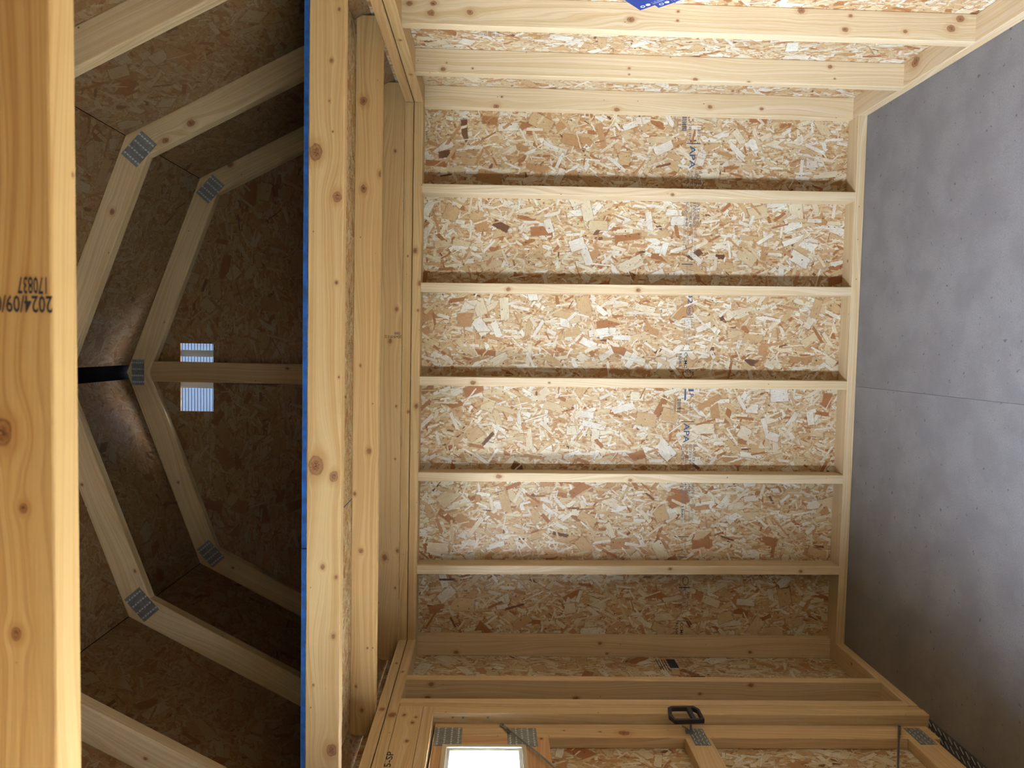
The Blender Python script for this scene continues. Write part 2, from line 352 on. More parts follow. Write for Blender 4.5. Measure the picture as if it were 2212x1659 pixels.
# writing: filled letter shapes laid on a surface
_tc = {}
def letters(txt):
    if txt not in _tc:
        cu = bpy.data.curves.new('lettering', 'FONT'); cu.body = txt; cu.size = 1; cu.offset = .014; cu.resolution_u = 2
        ob = bpy.data.objects.new('lettering', cu); me = bpy.data.meshes.new_from_object(ob)
        _tc[txt] = ([v.co.copy() for v in me.vertices], [tuple(p.vertices) for p in me.polygons])
        bpy.data.objects.remove(ob); bpy.data.curves.remove(cu); bpy.data.meshes.remove(me)
    return _tc[txt]
class Print:
    def __init__(s): s.v = []; s.f = []; s.k = []
    def poly(s, pts, k=0):
        b = len(s.v); s.v += [Vector(p) for p in pts]; s.f.append(tuple(range(b, b + len(pts)))); s.k.append(k)
    def text(s, txt, o, rd, up_, h, wx=1.0, k=0, width=None):
        vs, fs = letters(txt); o, rd, up_ = Vector(o), Vector(rd), Vector(up_); sc_ = h / .70
        if width: wx = width / (max(v.x for v in vs) * sc_)
        b = len(s.v); s.v += [o + rd * (v.x * sc_ * wx) + up_ * (v.y * sc_) for v in vs]
        for f in fs: s.f.append(tuple(b + i for i in f)); s.k.append(k)
    def rect(s, o, rd, up_, w_, h, k=0):
        o, rd, up_ = Vector(o), Vector(rd), Vector(up_); s.poly([o, o + rd * w_, o + rd * w_ + up_ * h, o + up_ * h], k)
    def smalls(s, o, rd, up_, w_, h, k=2):
        """a line of print too small to read"""
        x = 0; up_ = Vector(up_); rd = Vector(rd)
        while x < w_:
            c = random.uniform(.10, .2) * h * 3
            s.rect(Vector(o) + rd * x, rd, up_, min(c * .55, w_ - x), h * random.uniform(.18, .3), k)
            s.rect(Vector(o) + rd * x + up_ * h * .7, rd, up_, min(c * .5, w_ - x), h * .25, k)
            s.rect(Vector(o) + rd * x, rd, up_, min(c * .16, w_ - x), h, k)
            x += c + (random.random() < .2) * h
    def ring(s, o, rd, up_, a, b, t, k=0, n=28):
        o, rd, up_ = Vector(o), Vector(rd), Vector(up_)
        for i in range(n):
            p = [2 * math.pi * (i + j) / n for j in (0, 1)]
            s.poly([o + rd * a * math.cos(p[0]) + up_ * b * math.sin(p[0]), o + rd * a * math.cos(p[1]) + up_ * b * math.sin(p[1]),
                    o + rd * (a - t) * math.cos(p[1]) + up_ * (b - t) * math.sin(p[1]), o + rd * (a - t) * math.cos(p[0]) + up_ * (b - t) * math.sin(p[0])], k)
    def line(s, pts, t, k=0, n=(0, -1, 0)):
        for p, q in zip(pts, pts[1:]):
            p, q = Vector(p), Vector(q); d = (q - p).normalized().cross(Vector(n)) * t / 2; s.poly([p - d, q - d, q + d, p + d], k)
    def build(s, name, parent, mats=('ink', 'blueink', 'fade'), label=None):
        me = bpy.data.meshes.new(name); me.from_pydata([tuple(v) for v in s.v], [], s.f)
        for p, k in zip(me.polygons, s.k): p.material_index = k
        return tag(put(name, me, parent, [M[m] for m in mats]), label)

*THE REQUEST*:
Give an exact copy of the material, leaving out every picture.

*TASK SOLUTION*:
The Blender Python script for this scene continues. Write part 2, from line 352 on. More parts follow. Write for Blender 4.5. Measure the picture as if it were 2212x1659 pixels.
# writing: filled letter shapes laid on a surface
_tc = {}
def letters(txt):
    if txt not in _tc:
        cu = bpy.data.curves.new('lettering', 'FONT'); cu.body = txt; cu.size = 1; cu.offset = .014; cu.resolution_u = 2
        ob = bpy.data.objects.new('lettering', cu); me = bpy.data.meshes.new_from_object(ob)
        _tc[txt] = ([v.co.copy() for v in me.vertices], [tuple(p.vertices) for p in me.polygons])
        bpy.data.objects.remove(ob); bpy.data.curves.remove(cu); bpy.data.meshes.remove(me)
    return _tc[txt]
class Print:
    def __init__(s): s.v = []; s.f = []; s.k = []
    def poly(s, pts, k=0):
        b = len(s.v); s.v += [Vector(p) for p in pts]; s.f.append(tuple(range(b, b + len(pts)))); s.k.append(k)
    def text(s, txt, o, rd, up_, h, wx=1.0, k=0, width=None):
        vs, fs = letters(txt); o, rd, up_ = Vector(o), Vector(rd), Vector(up_); sc_ = h / .70
        if width: wx = width / (max(v.x for v in vs) * sc_)
        b = len(s.v); s.v += [o + rd * (v.x * sc_ * wx) + up_ * (v.y * sc_) for v in vs]
        for f in fs: s.f.append(tuple(b + i for i in f)); s.k.append(k)
    def rect(s, o, rd, up_, w_, h, k=0):
        o, rd, up_ = Vector(o), Vector(rd), Vector(up_); s.poly([o, o + rd * w_, o + rd * w_ + up_ * h, o + up_ * h], k)
    def smalls(s, o, rd, up_, w_, h, k=2):
        """a line of print too small to read"""
        x = 0; up_ = Vector(up_); rd = Vector(rd)
        while x < w_:
            c = random.uniform(.10, .2) * h * 3
            s.rect(Vector(o) + rd * x, rd, up_, min(c * .55, w_ - x), h * random.uniform(.18, .3), k)
            s.rect(Vector(o) + rd * x + up_ * h * .7, rd, up_, min(c * .5, w_ - x), h * .25, k)
            s.rect(Vector(o) + rd * x, rd, up_, min(c * .16, w_ - x), h, k)
            x += c + (random.random() < .2) * h
    def ring(s, o, rd, up_, a, b, t, k=0, n=28):
        o, rd, up_ = Vector(o), Vector(rd), Vector(up_)
        for i in range(n):
            p = [2 * math.pi * (i + j) / n for j in (0, 1)]
            s.poly([o + rd * a * math.cos(p[0]) + up_ * b * math.sin(p[0]), o + rd * a * math.cos(p[1]) + up_ * b * math.sin(p[1]),
                    o + rd * (a - t) * math.cos(p[1]) + up_ * (b - t) * math.sin(p[1]), o + rd * (a - t) * math.cos(p[0]) + up_ * (b - t) * math.sin(p[0])], k)
    def line(s, pts, t, k=0, n=(0, -1, 0)):
        for p, q in zip(pts, pts[1:]):
            p, q = Vector(p), Vector(q); d = (q - p).normalized().cross(Vector(n)) * t / 2; s.poly([p - d, q - d, q + d, p + d], k)
    def build(s, name, parent, mats=('ink', 'blueink', 'fade'), label=None):
        me = bpy.data.meshes.new(name); me.from_pydata([tuple(v) for v in s.v], [], s.f)
        for p, k in zip(me.polygons, s.k): p.material_index = k
        return tag(put(name, me, parent, [M[m] for m in mats]), label)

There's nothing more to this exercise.